If nature calls while you’re in a movie theater, and on the screen the protagonist hits rock bottom, that’s good news for your bladder: the movie will be over in approximately five minutes.
Movies, though their stories and styles are so wildly different, follow a very strict set of conventions. Consider that many of our most celebrated heroes are orphans, as is the case with Luke Skywalker, Harry Potter, Batman, Spider Man, Super Man, and Frodo Baggins. Screenplays are typically 120 pages long, where 1 page equals 1 minute of story, and adhere to the following timeline:

  • The first 10% of the screenplay should develop and situate the protagonist. But on page 12 an opportunity should arise for our hero that sets the wheels for the story in motion.
  • At 25% through the screenplay or about page 30, the protagonist will encounter a “change of plans”
  • At 50% through the movie, or on page 60, the protagonist should hit a “point of no return”.

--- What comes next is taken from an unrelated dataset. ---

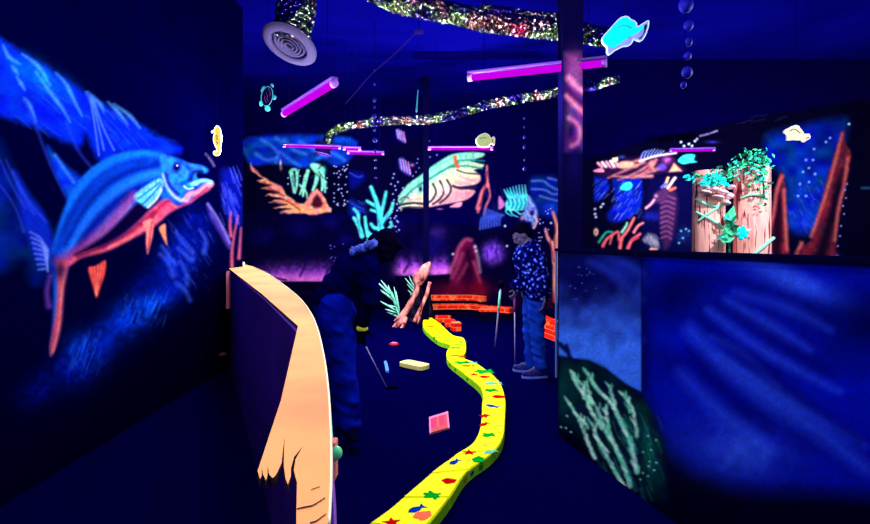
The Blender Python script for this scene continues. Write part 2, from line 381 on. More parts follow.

And so it goes. If you want to understand how these rules are applied to movies like Erin Brokovich, Gladiator, or Cast Away, check out Michael Hauge’s work.
Good websites are much the same. They are dizzying in their variety and execution. But the best marketing sites, though they seem wildly different, have the same structural underpinning, just like in the movies. And if those elements are not there, the experience for the user falls apart like a movie with a poorly structured screenplay.
A highly effective marketing website features the following structural elements:

  • Sites should have an upper-right utility navigation menu with contact information and social media accounts, a main navigation bar below the branding that directs visitors around the sight, and an auxiliary navigation in the footer that has meta information on the site (like a sitemap, about us page, etc).
  • Branding should be in the upper right hand corner: a logo with a tagline, where the tagline should be text and not part of the image.
  • The site should direct people with a bold call to action above the fold on the right hand side of the page.
  • Design should incorporate a primary color, a secondary color, and an accent color.
  • If you click on a link of menu item, the title of the page you arrive at should reflect the name of the link.
  • At all times, you should be able to identify where you are in the site so that you can find your way back or navigate around.

These are just a few of an exhaustive list of guidelines you need to think about to have a site that looks professional and can do what it’s supposed to do: attract visitors and build leads.